*What this task involves*. Give the listing again in full, exactly as written.

*Recorded data*.

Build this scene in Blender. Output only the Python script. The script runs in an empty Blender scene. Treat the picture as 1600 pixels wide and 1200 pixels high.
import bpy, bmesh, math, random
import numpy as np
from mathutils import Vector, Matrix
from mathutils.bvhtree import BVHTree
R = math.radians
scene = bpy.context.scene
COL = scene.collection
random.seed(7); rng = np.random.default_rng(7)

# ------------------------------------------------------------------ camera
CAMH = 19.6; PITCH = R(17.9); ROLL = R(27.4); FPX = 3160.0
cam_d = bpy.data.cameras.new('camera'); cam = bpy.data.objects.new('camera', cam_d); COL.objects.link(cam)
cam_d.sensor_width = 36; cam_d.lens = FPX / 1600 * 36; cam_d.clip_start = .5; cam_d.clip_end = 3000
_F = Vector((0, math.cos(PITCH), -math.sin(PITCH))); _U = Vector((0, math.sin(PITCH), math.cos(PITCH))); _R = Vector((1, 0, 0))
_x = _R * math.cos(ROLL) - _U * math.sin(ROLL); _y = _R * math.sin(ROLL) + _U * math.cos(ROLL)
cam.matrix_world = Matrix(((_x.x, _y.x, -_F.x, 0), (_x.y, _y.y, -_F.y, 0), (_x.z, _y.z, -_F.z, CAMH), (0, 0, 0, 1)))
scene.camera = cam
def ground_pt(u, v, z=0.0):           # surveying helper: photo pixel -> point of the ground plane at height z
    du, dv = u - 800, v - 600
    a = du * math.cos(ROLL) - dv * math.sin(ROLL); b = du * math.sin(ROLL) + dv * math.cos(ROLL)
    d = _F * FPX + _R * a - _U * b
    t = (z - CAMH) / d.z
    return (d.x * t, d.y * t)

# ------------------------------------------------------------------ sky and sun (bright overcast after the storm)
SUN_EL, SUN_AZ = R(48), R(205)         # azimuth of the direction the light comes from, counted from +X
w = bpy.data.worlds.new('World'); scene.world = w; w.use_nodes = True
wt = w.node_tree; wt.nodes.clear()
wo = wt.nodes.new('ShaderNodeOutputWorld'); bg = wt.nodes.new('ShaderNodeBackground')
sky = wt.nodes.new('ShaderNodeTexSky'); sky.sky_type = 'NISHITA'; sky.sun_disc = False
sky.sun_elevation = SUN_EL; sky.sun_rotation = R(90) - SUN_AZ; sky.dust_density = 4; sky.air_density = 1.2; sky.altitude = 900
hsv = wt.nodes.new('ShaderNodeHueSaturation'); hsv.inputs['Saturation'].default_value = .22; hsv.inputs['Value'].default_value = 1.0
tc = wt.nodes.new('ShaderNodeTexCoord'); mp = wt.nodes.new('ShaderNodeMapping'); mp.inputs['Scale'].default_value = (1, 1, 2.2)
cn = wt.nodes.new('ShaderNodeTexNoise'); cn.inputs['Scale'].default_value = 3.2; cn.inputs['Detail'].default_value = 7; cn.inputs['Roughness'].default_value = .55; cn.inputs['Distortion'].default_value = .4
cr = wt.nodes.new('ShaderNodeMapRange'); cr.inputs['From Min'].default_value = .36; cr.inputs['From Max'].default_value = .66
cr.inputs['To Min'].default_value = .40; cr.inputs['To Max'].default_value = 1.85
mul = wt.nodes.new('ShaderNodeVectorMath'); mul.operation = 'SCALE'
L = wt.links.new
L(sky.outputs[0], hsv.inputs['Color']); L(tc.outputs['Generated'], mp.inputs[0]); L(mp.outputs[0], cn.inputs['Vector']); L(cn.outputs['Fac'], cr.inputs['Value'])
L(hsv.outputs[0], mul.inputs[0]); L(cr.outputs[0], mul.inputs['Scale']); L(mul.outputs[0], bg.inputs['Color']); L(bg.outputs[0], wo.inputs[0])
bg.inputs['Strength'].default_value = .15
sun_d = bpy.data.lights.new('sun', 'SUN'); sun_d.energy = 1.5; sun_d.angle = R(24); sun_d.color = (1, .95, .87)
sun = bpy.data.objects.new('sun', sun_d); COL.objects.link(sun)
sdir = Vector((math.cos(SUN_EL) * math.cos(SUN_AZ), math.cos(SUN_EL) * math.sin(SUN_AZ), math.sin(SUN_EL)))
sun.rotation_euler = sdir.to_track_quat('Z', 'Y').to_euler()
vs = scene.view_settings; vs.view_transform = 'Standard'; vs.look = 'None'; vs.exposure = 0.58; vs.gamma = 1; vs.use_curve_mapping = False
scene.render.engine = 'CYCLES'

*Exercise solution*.
Build this scene in Blender. Output only the Python script. The script runs in an empty Blender scene. Treat the picture as 1600 pixels wide and 1200 pixels high.
import bpy, bmesh, math, random
import numpy as np
from mathutils import Vector, Matrix
from mathutils.bvhtree import BVHTree
R = math.radians
scene = bpy.context.scene
COL = scene.collection
random.seed(7); rng = np.random.default_rng(7)

# ------------------------------------------------------------------ camera
CAMH = 19.6; PITCH = R(17.9); ROLL = R(27.4); FPX = 3160.0
cam_d = bpy.data.cameras.new('camera'); cam = bpy.data.objects.new('camera', cam_d); COL.objects.link(cam)
cam_d.sensor_width = 36; cam_d.lens = FPX / 1600 * 36; cam_d.clip_start = .5; cam_d.clip_end = 3000
_F = Vector((0, math.cos(PITCH), -math.sin(PITCH))); _U = Vector((0, math.sin(PITCH), math.cos(PITCH))); _R = Vector((1, 0, 0))
_x = _R * math.cos(ROLL) - _U * math.sin(ROLL); _y = _R * math.sin(ROLL) + _U * math.cos(ROLL)
cam.matrix_world = Matrix(((_x.x, _y.x, -_F.x, 0), (_x.y, _y.y, -_F.y, 0), (_x.z, _y.z, -_F.z, CAMH), (0, 0, 0, 1)))
scene.camera = cam
def ground_pt(u, v, z=0.0):           # surveying helper: photo pixel -> point of the ground plane at height z
    du, dv = u - 800, v - 600
    a = du * math.cos(ROLL) - dv * math.sin(ROLL); b = du * math.sin(ROLL) + dv * math.cos(ROLL)
    d = _F * FPX + _R * a - _U * b
    t = (z - CAMH) / d.z
    return (d.x * t, d.y * t)

# ------------------------------------------------------------------ sky and sun (bright overcast after the storm)
SUN_EL, SUN_AZ = R(48), R(205)         # azimuth of the direction the light comes from, counted from +X
w = bpy.data.worlds.new('World'); scene.world = w; w.use_nodes = True
wt = w.node_tree; wt.nodes.clear()
wo = wt.nodes.new('ShaderNodeOutputWorld'); bg = wt.nodes.new('ShaderNodeBackground')
sky = wt.nodes.new('ShaderNodeTexSky'); sky.sky_type = 'NISHITA'; sky.sun_disc = False
sky.sun_elevation = SUN_EL; sky.sun_rotation = R(90) - SUN_AZ; sky.dust_density = 4; sky.air_density = 1.2; sky.altitude = 900
hsv = wt.nodes.new('ShaderNodeHueSaturation'); hsv.inputs['Saturation'].default_value = .22; hsv.inputs['Value'].default_value = 1.0
tc = wt.nodes.new('ShaderNodeTexCoord'); mp = wt.nodes.new('ShaderNodeMapping'); mp.inputs['Scale'].default_value = (1, 1, 2.2)
cn = wt.nodes.new('ShaderNodeTexNoise'); cn.inputs['Scale'].default_value = 3.2; cn.inputs['Detail'].default_value = 7; cn.inputs['Roughness'].default_value = .55; cn.inputs['Distortion'].default_value = .4
cr = wt.nodes.new('ShaderNodeMapRange'); cr.inputs['From Min'].default_value = .36; cr.inputs['From Max'].default_value = .66
cr.inputs['To Min'].default_value = .40; cr.inputs['To Max'].default_value = 1.85
mul = wt.nodes.new('ShaderNodeVectorMath'); mul.operation = 'SCALE'
L = wt.links.new
L(sky.outputs[0], hsv.inputs['Color']); L(tc.outputs['Generated'], mp.inputs[0]); L(mp.outputs[0], cn.inputs['Vector']); L(cn.outputs['Fac'], cr.inputs['Value'])
L(hsv.outputs[0], mul.inputs[0]); L(cr.outputs[0], mul.inputs['Scale']); L(mul.outputs[0], bg.inputs['Color']); L(bg.outputs[0], wo.inputs[0])
bg.inputs['Strength'].default_value = .15
sun_d = bpy.data.lights.new('sun', 'SUN'); sun_d.energy = 1.5; sun_d.angle = R(24); sun_d.color = (1, .95, .87)
sun = bpy.data.objects.new('sun', sun_d); COL.objects.link(sun)
sdir = Vector((math.cos(SUN_EL) * math.cos(SUN_AZ), math.cos(SUN_EL) * math.sin(SUN_AZ), math.sin(SUN_EL)))
sun.rotation_euler = sdir.to_track_quat('Z', 'Y').to_euler()
vs = scene.view_settings; vs.view_transform = 'Standard'; vs.look = 'None'; vs.exposure = 0.58; vs.gamma = 1; vs.use_curve_mapping = False
scene.render.engine = 'CYCLES'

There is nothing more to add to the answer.